Historical precedents clearly suggest that the melt-up is already behind us. But as the French say, “comparaison n’est pas raison”, and maybe it is different this time. In the short-term, only three factors can push a bull market higher:
1. More money coming into the market
2. Investors taking in more leverage
3. Investors rotating money from other asset classes
Let’s start with #1, sidelines cash. As bulls never tire of repeating, this is “the most hated bull market ever”. It may be so, but there are a lot of fully-invested bears out there. A decade of financial repression has turned cash into trash. Money market funds assets account for just 17% of the assets of long-term funds, a historical low. Similarly, the cash balance of equity mutual funds is at an all-time low 3.3%. Hence, there is not much sidelines cash left to push stocks higher.
How about leverage? Perma-bears love to point that margin debt has risen to a record $550 billion, up from $381 billion at the July 2007 peak. I believe that this statistic is misleading: asset prices are also much higher today, which would allow for higher absolute levels of leverage. Scaling margin debt by market capitalization adjusts for this bias. Margin debt accounts for 2.2% of U.S. stocks’ market cap, slightly above the long-term average.
Then again, margin debt may not be the best measure of leverage these days. Day-traders may use margin debt in their eTrade accounts, but the big boys have better ways to lever up. According a recent and excellent presentation of Fasanara Capital, U.S. corporate debt sored to $5.8 trillion in 2016, almost doubling in five years. Nearly 70% of the new debt issued in Europe and U.S. is “cov-lite” as investors are happy to pile into any instrument that offers a positive yield. Caveat emptor, as the Romans used to say.
The only prospect for significant inflows into the equity market would come from the bond market. According to the Fed’s latest Flow of Funds Report, bond mutual funds took in almost $10 trillion since January 2009, while equity funds have taken less than $1.1 trillion.
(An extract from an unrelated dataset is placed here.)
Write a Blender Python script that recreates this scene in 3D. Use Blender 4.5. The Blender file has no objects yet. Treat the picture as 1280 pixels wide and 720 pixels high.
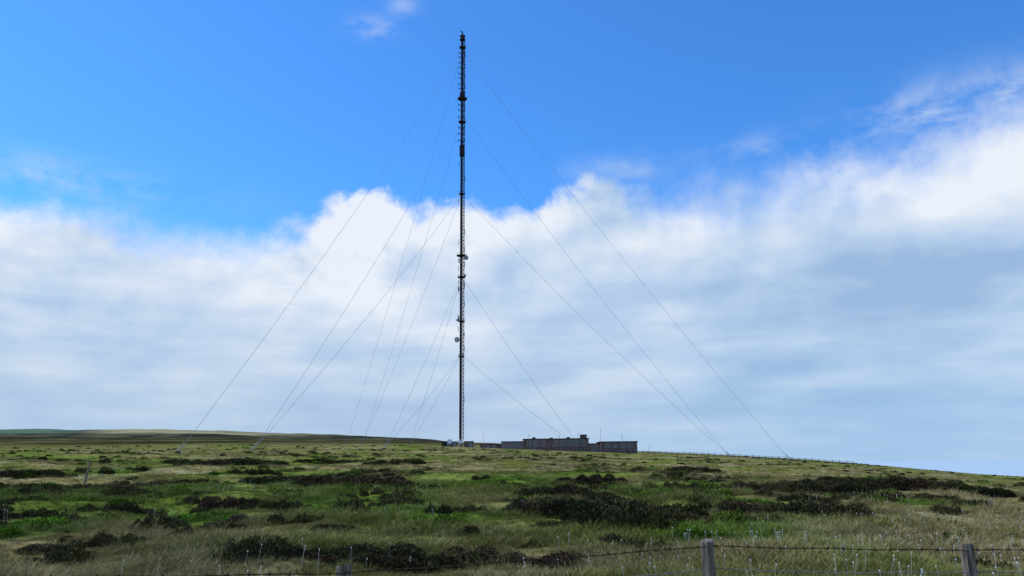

Hence, it is theoretically possible that an accelerating economy, coupled with a more hawkish Fed and a progressive tightening of global central banks’ liquidity faucets, could convince investors to rotate from bonds into equities.
It is hard to estimate the impact of such a rotation on stocks’ valuations. Over the short-term, more money flowing into the stock market would be bullish. However, equities would eventually be impacted by higher rates – low interest rates and “TINA” have been the main justification for sky-high multiples. I doubt that the S&P 500 index would trade for 22 times earnings if bond yields normalized.
Hence, it is probably safer to play the “great rotation” by betting on higher rates than hoping for an extension of this stretched bull market. As I argued in “the Other, Bigger, ETF Bubble”, bonds are still much more overpriced than equities. At these valuations, I’d much rather be a bond bear than a stock market bull.